Schnellinger è uno dei due tedeschi che gioca da noi, proprio nel Milan di Rivera.  L’altro è Helmut Haller, un biondo piccolo e cattivissimo che sta fuori squadra, si dice, perché si è menato con il vecchio Seeler, mentre anche Schnellinger è malvisto da Beckenbauer perché gli ruba il posto in mezzo alla difesa (lesa maestà!!!), costringendo Kaiser Franz a fare il mediano .

I supplementari iniziano che in Italia sono quasi le due di notte, ma non dorme praticamente nessuno, e a tenerci svegli contribuisce “l’altalena delle emozioni”, come si scrive: autogol infelice di Poletti, pareggio di Burgnich (per lui vale quanto detto per Schnellinger), poi finalmente “Rombo-di-tuono” Riva: “sta per scadere il primo tempo supplementare ed è tre a due per l’Italia” ci ricorda Martellini.
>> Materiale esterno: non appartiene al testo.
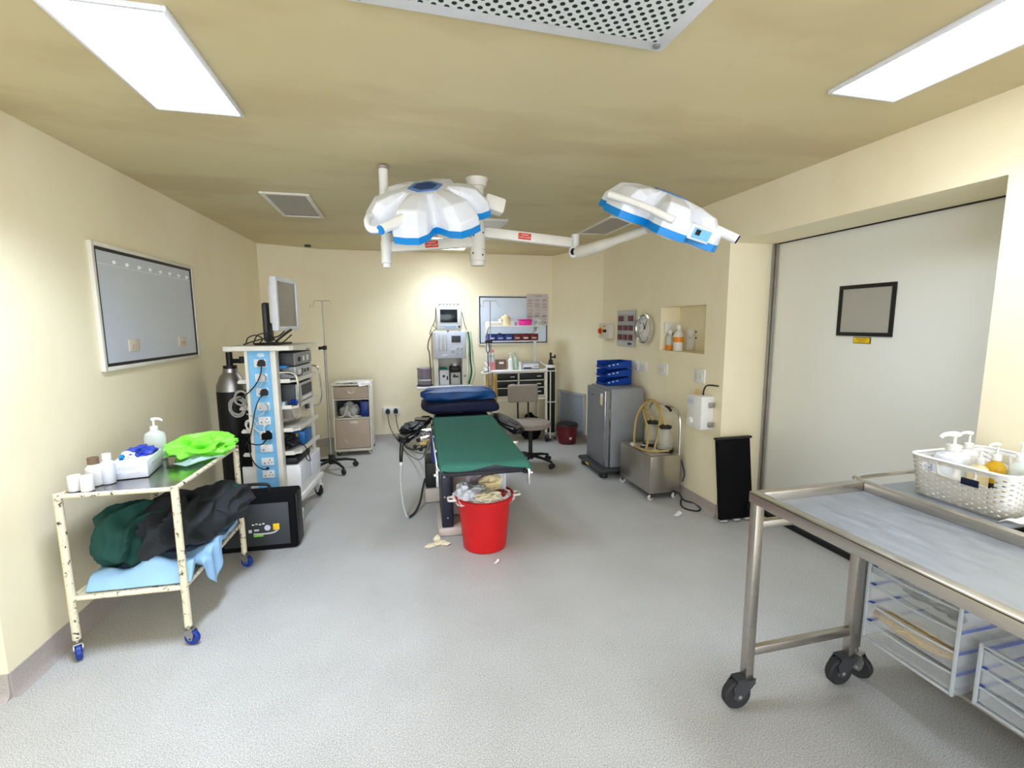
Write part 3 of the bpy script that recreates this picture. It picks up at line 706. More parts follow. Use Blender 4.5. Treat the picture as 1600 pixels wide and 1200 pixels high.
# monitor on the cart
mn = Vector((.975, -.22, 0)).normalized()
t = thing('monitor', 'white framed flat monitor turned right on black stand, on top of cart', 'monitor', cl(.03, .20, 1.394))
X = Matrix.Translation(Vector((.085, .09, .315))) @ facing((0, 0, 0), mn)
bz = MB()
for s_ in (-1, 1): bz.box((s_ * .172, 0, 0), (.030, .41, .05), .006, X); bz.box((0, s_ * .188, 0), (.315, .034, .05), .006, X)
bz.box((0, 0, -.010), (.33, .36, .030), 0, X); bz.build('bezel', 'white_blue', t)
MB().box((0, 0, .0085), (.314, .342, .010), 0, X).build('screen', 'screen_grey', t)
MB().box((0, .0, -.045), (.26, .30, .05), .012, X).build('rear_housing', 'white_warm', t)
X2 = Matrix.Translation(Vector((.01, .05, 0))) @ facing((0, 0, 0), mn)
q = MB(); q.box((.02, .175, -.065), (.11, .31, .045), .02, X2); q.build('stand_column', 'grey_dark', t)
q = MB(); q.box((.02, .008, -.03), (.24, .016, .19), .005, X2); q.build('stand_base', 'black', t)
q = MB()
q.tube([cl(-.14, .12, 1.402), cl(-.13, .14, 1.45), cl(-.08, .16, 1.47), cl(-.04, .18, 1.44), cl(-.05, .12, 1.402)], .005, 8, 8)
q.tube([cl(-.15, .10, 1.401), cl(-.06, .10, 1.43), cl(.02, .12, 1.45), cl(.10, .10, 1.46), cl(.14, .14, 1.50)], .005, 8, 8)
q.tube([cl(-.10, .15, 1.402), cl(-.07, .17, 1.47), cl(-.01, .20, 1.48), cl(.05, .22, 1.42), cl(.12, .10, 1.405), cl(.17, .20, 1.47)], .005, 8, 8)
q.tube([cl(.08, .08, 1.402), cl(.12, .06, 1.44), cl(.16, .09, 1.48), cl(.17, .20, 1.51)], .009, 8, 6)
tag(q.build('cable_bundle', 'black'), 'black cables coiled around the monitor stand on top of cart', 'cables')
def device(label, x, y, z, d, body, face, kind='medical device', tilt=0., feet=True, name='medical_device'):
    """a box-shaped unit whose controls look towards the cart's open side"""
    t = thing(name, label, kind, cl(x, y, z), CA)
    X = Matrix.Rotation(tilt, 4, 'Y')
    MB().box((0, 0, d[2] / 2 + .004), d, .004, X).build('case', body, t)
    f = MB().box((d[0] / 2 + .004, 0, d[2] / 2 + .004), (.010, d[1] * .98, d[2] * .96), .003, X).build('front_panel', face, t)
    return t, X
g = 'devices on the endoscopy cart'
t, X = device('dark grey unit directly under the cart top, above blue tray', .09, .33, SH[0] + .098, (.22, .44, .10), 'grey_dark', 'grey')
q = MB()
for k in range(3): q.box((-.02, -.2215, .03 + k * .025), (.15, .003, .006))
q.build('vents', 'black', t); q = MB(); q.box((.1205, .10, .05), (.004, .05, .045), .001); q.box((.1205, .0, .05), (.004, .03, .04), .001); q.build('buttons', 'white', t); MB().cyl((.119, -.12, .05), (.13, -.12, .05), .018, n=18).build('knob', 'black', t)
t, X = device('grey unit on the topmost inner shelf of cart', .09, .33, SH[0] + .001, (.22, .44, .088), 'grey', 'grey_light')
q = MB(); q.cyl((.119, -.12, .045), (.128, -.12, .045), .02, n=18); q.build('knob', 'white', t); q = MB(); q.cyl((-.02, -.2205, .05), (-.02, -.224, .05), .028, n=24); q.build('round_badge', 'grey_light', t)
for k, y in ((0, .02), (1, .10)): MB().box((.1205, y, .045), (.004, .05, .03), .001).build('display', 'grey_dark', t)
o = MB(); o.box((0, 0, .009), (.14, .06, .018), .004); o = tag(o.build('instrument_tray', 'blue'), 'bright blue plastic tray wedged before the two top units of cart', 'tray'); put(o, cl(.10, .080, SH[0] + .090), CA)
t, X = device('large dark unit on the second inner shelf of cart', .085, .34, SH[1] + .001, (.22, .42, .155), 'grey_dark', 'grey_light')
MB().box((.1205, .04, .095), (.004, .26, .085)).build('display', 'grey_dark', t)
MB().box((.1205, .04, .03), (.004, .22, .02)).build('button_row', 'white', t)
q = MB()
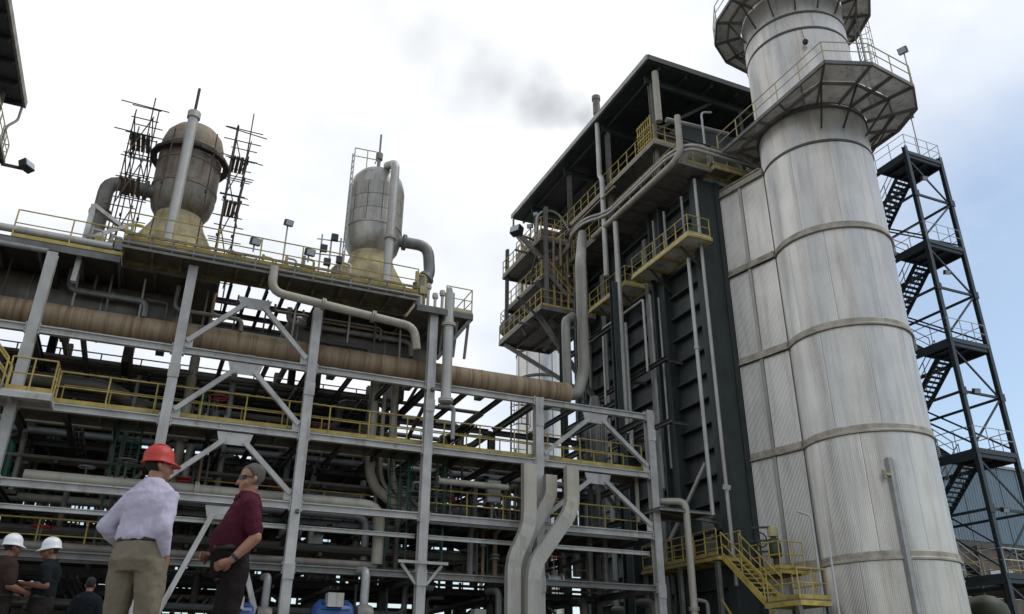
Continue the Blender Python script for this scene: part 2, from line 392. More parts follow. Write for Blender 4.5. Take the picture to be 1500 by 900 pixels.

Si cambia campo, i tedeschi al solito si avventano, sull’ennesimo angolo a coprire il palo lontano va Rivera. Inizia una delle scene più famose della storia del nostro calcio: Rivera si scansa, il solito velenoso Gerd Muller ci segna, Albertosi “letteralmente uscito pazzo” insulta il mandrogno, torniamo lentamente di là, cross all’ultimo respiro di Boninsegna, piatto proprio dell’abatino, epica dalla penna di Gianni Brera: “Questo è dunque avvenuto: al giovane eroe ha ridato la lancia Pallade Atena figlia di Giove Ottimo Massimo. Le troiane porte Scee e la porta di Maier si confondono nel cervello stranito di tutti.”

Sono quasi le tre, la gente in tutta Italia scende in strada a festeggiare nella notte con caroselli automobilistici come mai prima. In Alessandria si aggiunge alla gioia per la vittoria il tripudio per l’eroismo dell’enfant-du-pays.